At 35 m (115 ft), the massive Magician's Pyramid (Pirámide del Adivino) is the tallest structure at Uxmal. The pyramid is also known as the Pyramid of the Dwarf;
both names derive from a legend about a magical dwarf who was hatched
from an egg, grew to adulthood in a single day, and built this pyramid
in one night. Actually, it was begun in the 6th century AD and regularly
expanded through the 10th century.
The pyramid is unique among
Mayan structures because of its rounded sides, height, and steepness,
and the doorway on the opposite (west) side near the top. Its limestone
core was originally covered with smooth plaster and painted red with
accents in blue, yellow and black. Beneath the Magician's Pyramid are
five earlier structures; it was common for the Mayas to build new
structures on top of old ones at regular intervals.
The rich
decoration on the doorway of "Temple 4," near the top, features 12
stylized masks. These are traditionally thought to represent the rain
god Chac, but recent scholarship suggests they are actually
"iconographic mountains," or witz (Coe, The Maya,
166). The structure at the very top, Temple 5, dates from about 1000
AD; its design may be inspired by the nearby Governor's Palace.
The Nunnery Quadrangle
was given its name by the 16th-century Spanish historian Fray Diego
López de Cogullado because it reminded him of a Spanish convent. It may
have been a military academy or a training school for Mayan princes, who
would have lived in the 74 rooms. The rooms have no interior decoration
and have mostly been taken over by swallows.
The buildings of
the Nunnery Quadrangle were constructed at different times: first the
northern; then the southern, eastern, and western buildings. The western
building has the most richly decorated facade, featuring intertwined
stone snakes and numerous masks of the hook-nosed rain god Chac. Above each doorway in the the archway to the south of the Nunnery Quadrangle features the motif of a Maya cottage, or nah, which is still seen throughout the Yucatán today.

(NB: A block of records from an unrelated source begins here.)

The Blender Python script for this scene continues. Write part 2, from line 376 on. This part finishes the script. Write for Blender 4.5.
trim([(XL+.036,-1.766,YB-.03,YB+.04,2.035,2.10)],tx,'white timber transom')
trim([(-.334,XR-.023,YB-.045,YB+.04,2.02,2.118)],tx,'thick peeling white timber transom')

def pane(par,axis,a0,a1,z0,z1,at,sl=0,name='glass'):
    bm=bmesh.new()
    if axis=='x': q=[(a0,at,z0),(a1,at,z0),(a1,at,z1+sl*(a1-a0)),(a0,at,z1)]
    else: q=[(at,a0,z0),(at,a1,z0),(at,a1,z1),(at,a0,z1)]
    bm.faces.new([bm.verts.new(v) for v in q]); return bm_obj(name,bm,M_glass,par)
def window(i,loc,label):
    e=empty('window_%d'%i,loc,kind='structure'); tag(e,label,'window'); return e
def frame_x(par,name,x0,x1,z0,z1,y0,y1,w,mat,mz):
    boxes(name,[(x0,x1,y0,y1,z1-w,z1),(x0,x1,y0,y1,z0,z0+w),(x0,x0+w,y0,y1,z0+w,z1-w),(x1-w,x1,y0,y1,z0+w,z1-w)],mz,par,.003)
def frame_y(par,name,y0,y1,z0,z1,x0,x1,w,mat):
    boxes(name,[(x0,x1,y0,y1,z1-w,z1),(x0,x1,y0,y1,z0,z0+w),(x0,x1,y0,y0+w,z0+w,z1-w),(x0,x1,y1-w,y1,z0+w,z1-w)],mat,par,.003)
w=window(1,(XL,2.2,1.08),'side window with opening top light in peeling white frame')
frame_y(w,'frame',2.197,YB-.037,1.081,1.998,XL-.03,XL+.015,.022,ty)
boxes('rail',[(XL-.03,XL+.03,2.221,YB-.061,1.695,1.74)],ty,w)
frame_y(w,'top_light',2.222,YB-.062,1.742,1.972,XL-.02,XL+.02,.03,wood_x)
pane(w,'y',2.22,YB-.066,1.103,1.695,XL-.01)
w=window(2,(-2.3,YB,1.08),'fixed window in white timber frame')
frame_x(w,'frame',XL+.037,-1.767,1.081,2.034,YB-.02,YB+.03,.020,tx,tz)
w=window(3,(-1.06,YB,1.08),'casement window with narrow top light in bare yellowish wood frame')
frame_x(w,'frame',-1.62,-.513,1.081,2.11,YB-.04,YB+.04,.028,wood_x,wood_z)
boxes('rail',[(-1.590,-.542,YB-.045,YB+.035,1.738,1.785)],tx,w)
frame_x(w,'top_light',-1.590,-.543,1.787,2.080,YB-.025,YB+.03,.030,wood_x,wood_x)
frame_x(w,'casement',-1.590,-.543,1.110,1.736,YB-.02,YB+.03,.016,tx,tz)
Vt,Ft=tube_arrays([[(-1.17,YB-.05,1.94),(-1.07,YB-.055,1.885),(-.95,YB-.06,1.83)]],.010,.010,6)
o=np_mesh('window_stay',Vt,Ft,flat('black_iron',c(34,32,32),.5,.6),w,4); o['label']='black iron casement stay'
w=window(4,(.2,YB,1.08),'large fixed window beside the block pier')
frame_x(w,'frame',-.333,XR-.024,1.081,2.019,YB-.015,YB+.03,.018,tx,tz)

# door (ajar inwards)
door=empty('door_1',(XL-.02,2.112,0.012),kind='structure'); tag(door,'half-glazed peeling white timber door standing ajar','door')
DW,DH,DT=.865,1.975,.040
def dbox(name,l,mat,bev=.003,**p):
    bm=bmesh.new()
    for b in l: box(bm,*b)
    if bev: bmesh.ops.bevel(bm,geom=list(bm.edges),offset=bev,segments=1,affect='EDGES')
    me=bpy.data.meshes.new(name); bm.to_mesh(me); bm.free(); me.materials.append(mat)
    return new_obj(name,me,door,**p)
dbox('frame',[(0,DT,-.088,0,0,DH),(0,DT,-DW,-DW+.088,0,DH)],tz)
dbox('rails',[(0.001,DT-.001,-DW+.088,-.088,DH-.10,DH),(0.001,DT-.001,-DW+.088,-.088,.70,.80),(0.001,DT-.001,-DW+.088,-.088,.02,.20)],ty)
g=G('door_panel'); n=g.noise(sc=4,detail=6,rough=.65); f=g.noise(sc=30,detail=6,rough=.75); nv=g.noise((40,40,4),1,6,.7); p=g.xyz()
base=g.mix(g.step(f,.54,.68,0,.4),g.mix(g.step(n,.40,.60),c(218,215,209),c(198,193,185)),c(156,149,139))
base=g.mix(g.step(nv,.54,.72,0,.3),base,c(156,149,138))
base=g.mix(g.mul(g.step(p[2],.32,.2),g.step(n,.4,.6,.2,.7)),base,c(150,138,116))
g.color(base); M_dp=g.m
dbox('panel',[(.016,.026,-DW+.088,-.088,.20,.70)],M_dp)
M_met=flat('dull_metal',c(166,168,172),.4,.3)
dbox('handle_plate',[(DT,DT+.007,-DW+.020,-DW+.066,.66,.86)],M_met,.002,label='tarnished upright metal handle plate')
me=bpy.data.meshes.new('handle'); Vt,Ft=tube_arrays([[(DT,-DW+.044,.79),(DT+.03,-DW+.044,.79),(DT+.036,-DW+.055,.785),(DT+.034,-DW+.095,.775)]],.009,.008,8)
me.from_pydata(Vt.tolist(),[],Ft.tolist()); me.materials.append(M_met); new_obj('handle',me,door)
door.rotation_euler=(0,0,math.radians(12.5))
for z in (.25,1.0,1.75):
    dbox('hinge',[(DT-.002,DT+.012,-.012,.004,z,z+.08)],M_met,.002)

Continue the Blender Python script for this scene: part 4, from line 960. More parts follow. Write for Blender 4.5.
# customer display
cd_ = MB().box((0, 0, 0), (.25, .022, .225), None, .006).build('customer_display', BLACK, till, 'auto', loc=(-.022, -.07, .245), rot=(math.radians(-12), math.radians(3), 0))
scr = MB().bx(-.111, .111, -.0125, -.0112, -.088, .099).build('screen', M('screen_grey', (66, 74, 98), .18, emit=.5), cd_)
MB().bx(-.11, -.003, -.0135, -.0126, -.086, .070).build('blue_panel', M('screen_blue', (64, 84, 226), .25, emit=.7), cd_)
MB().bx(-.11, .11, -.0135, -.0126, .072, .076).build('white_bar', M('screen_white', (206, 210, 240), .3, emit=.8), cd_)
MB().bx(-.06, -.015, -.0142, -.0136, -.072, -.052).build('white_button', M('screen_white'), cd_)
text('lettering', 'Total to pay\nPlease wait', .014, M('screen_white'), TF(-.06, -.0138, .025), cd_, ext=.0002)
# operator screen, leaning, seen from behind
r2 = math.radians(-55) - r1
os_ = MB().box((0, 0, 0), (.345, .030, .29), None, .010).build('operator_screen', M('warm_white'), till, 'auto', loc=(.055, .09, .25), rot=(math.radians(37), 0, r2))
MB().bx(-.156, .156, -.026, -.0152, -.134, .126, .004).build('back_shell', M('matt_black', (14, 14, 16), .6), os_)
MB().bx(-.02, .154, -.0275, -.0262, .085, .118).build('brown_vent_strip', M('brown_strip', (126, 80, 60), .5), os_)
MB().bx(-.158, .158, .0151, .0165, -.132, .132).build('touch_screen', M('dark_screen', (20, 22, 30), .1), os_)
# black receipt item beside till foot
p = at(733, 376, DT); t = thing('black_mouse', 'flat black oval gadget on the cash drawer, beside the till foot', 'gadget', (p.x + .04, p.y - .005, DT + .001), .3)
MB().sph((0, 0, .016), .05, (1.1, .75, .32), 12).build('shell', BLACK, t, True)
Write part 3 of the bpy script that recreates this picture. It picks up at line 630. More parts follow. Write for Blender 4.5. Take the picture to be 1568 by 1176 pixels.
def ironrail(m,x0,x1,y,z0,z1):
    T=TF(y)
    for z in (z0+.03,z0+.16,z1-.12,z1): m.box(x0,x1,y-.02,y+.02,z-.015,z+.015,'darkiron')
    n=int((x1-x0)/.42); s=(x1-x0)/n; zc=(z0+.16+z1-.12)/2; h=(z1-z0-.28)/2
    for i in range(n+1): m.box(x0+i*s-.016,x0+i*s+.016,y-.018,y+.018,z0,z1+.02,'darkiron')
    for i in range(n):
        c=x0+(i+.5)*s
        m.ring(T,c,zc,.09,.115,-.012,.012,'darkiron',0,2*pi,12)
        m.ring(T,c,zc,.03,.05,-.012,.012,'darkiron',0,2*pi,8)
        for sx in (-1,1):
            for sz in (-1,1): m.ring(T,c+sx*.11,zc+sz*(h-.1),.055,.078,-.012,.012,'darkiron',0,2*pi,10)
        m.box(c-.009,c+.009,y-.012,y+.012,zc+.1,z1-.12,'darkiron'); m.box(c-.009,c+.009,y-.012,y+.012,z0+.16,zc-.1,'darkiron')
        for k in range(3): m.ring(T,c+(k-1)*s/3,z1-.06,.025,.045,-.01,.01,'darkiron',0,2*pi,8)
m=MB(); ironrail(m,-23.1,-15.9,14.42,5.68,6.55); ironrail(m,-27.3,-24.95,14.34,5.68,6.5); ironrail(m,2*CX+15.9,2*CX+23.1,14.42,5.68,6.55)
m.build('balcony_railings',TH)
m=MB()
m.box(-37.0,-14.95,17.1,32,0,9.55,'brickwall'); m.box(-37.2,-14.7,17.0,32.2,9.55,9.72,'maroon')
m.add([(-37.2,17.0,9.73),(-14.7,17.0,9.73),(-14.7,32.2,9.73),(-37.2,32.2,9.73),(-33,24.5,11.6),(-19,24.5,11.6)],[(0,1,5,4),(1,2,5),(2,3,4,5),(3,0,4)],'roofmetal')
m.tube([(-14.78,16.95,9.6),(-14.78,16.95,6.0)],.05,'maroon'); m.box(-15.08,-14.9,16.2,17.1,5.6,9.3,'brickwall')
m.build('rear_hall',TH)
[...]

In its size and intricate stonework, the Governor's Palace
rivals the Magician's Pyramid as the masterpiece of Uxmal. It's an
imposing three-level edifice with a 97m (320-ft.) long mosaic facade,
built in the 9th and 10th centuries.
If you stand back from the Palace on the east side, the 103 stone masks of Chac
seem to slither across the facade like a serpent. They end at the
corners, where there are columns of masks. In the open plaza in front of
the Palace is the Jaguar Throne, carved like a two-headed jaguar, which the Mayas associated with chiefs and kings.
Fray
Cogullado also gave this building its name, and he may have been more
accurate this time - the Governor's Palace may have been the
administrative center of the Xiú principality, which included the region
around Uxmal. The Governor's Palace probably had astrological significance as well.
For
years, scholars pondered why this building was constructed slightly
turned from adjacent buildings. Recently scholars of archaeoastronomy (a
relatively new science that studies the placement of archaeological
sites in relation to the stars) discovered that the central doorway,
which is larger than the others, is in perfect alignment with Venus.
Behind the Govenor's Place is a lower-level plaza with the Great Pyramid, 260 feet (79 m) on each side. The top of the pyramid has the Temple of the Macaws, three other ruined temples, and fine views.
The Turtle House
is a simple rectangular building on the terrace south of the ball
court. The temple is named for the frieze of small turtles in procession
around the top of building. Though much smaller and less elaborate than
other structures, its harmony and elegance makes it one of the gems of
Uxmal.
A building called the Dovecote features roof combs, which are not commonly found in Puuc temples.
Getting There
If traveling by car, there are two routes to Uxmal from Merida: Highway 261 or State Highway 18. Note that there's no gas available at Uxmal. Buses runs from Merida to Uxmal, but to see the sound and light show, you should sign up for a guided tour in Merida.
Tip:
If staying the night in Uxmal, an efficient plan is to arrive late in
the day, buy a ticket to see the sound-and-light show that evening, then
explore the ruins the next morning before it gets hot. Make sure that
the ticket vendor knows your intentions and keep the ticket.